I'm not asking anyone to "take my word" for anything. MD10764 rshow55 1/14/02 7:36pm reads in part:

Right answers, on this subject matter, are worth getting. In the national interest, and the interest of the whole world. With some cooperation from the Bush administration, so that clear, unclassified questions could be answered by real people, with real names and real P.E. tickets, I believe that nongovernmental resources could be brought to bear to get this done. Contested questions of fact or analysis, on unclassified but technically decisive issues could, I believe, be determined, in ways that would work in public, by "umpires" - operating in the open, who are responsible for preparing the professional engineering exams in the relevant fields, in the US and other countries with analogous credentialling.

That would get a long way to closure about facts.

I suggest that the whole thing could be done on the internet, with anyone interested in the whole world watching.

A lot of waste and wasted time would be avoided. The nation, and the world, would be safer. Missile defense is a valid concern. There are strong reasons to be concerned about weapons of mass destruction of all kinds, and the ways they might be delivered.

But we need to deal with these issues in ways that can work .

rshow55 - 02:50pm Jan 25, 2002 EST (#11046 of 11056) Delete Message

MD6947 rshowalter 7/11/01 8:28pm reads in part

On the matter of testing, and the general need for technical sanity . . . I'm very glad that Senator Levin comes from Michigan , capital of the auto industry, and a place where people can judge the difficulties in the execution of complex systems.

Missile Defense is a lot more complex, and has tigher tolerances, than auto manufacture -- but it seems to me that it is enough to know how difficult auto manufacture is, to judge how crazy the administration's proposals are. These issues can be CHECKED. By real engineers, with real names, in public (preferably with details posted for inspection on the net) with credentials at stake. The issues that matter, on the proposals so far, are unclassified. (references follow.) . . .

I'm prepared to go forward with much of the checking that can be applied to missile defense on the basis of the most fundamental facts, which are all in the open literature. I can get good engineers to assist with that. Many of the basic facts, including the fact that it is easy to immunize a missile or warhead from lasar damage (something the contractors must have known for years) are in this thread. http://www.phy.davidson.edu/jimn/Java/Coatings.htm

rshow55 - 02:54pm Jan 25, 2002 EST (#11047 of 11056) Delete Message

The administration may think that politicians "can be bought." Well, sometimes.
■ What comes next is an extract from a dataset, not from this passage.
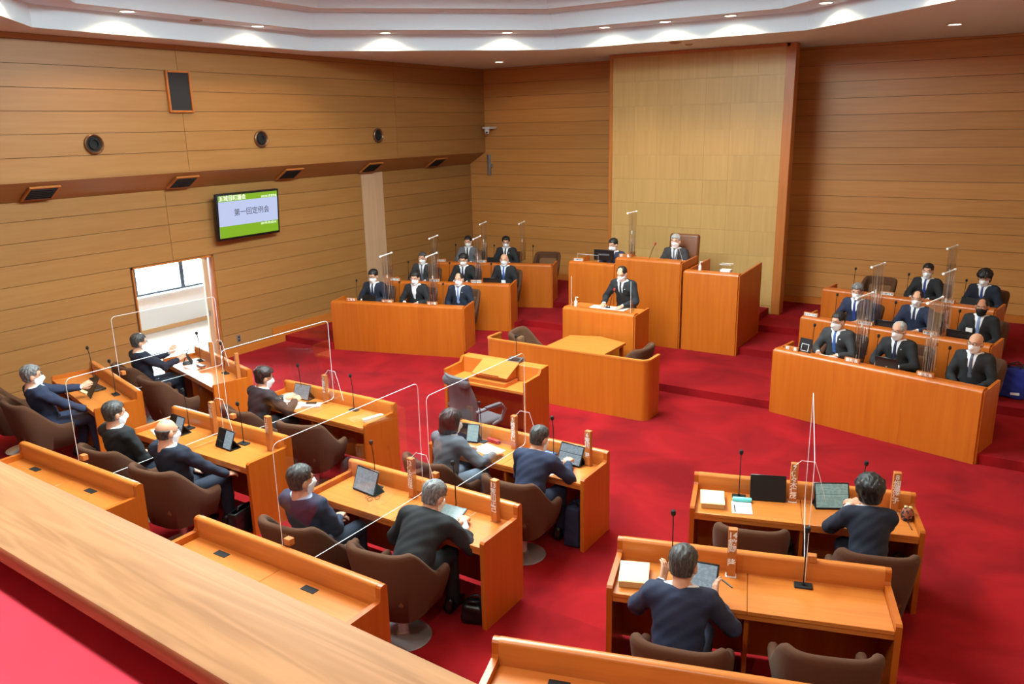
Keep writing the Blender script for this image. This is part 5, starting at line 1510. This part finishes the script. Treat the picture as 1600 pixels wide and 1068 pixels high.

But even when they have taken contributions, they make an effort, especially when the public is engaged, to act in the national interest. Representative Billy Tauzin may be a notable example, on matters relating to ENRON.

Americans are, to quote that title of a good novel, " capable of honor."

Since that's true, we ought to be able to find ways to adjust our "missile defense" efforts so that the quotes above can be removed, and adjust our nuclear and other military balances so that they actually serve the national interest, with regard to the fact that defense is one major national need -- but one that has to fit with the others.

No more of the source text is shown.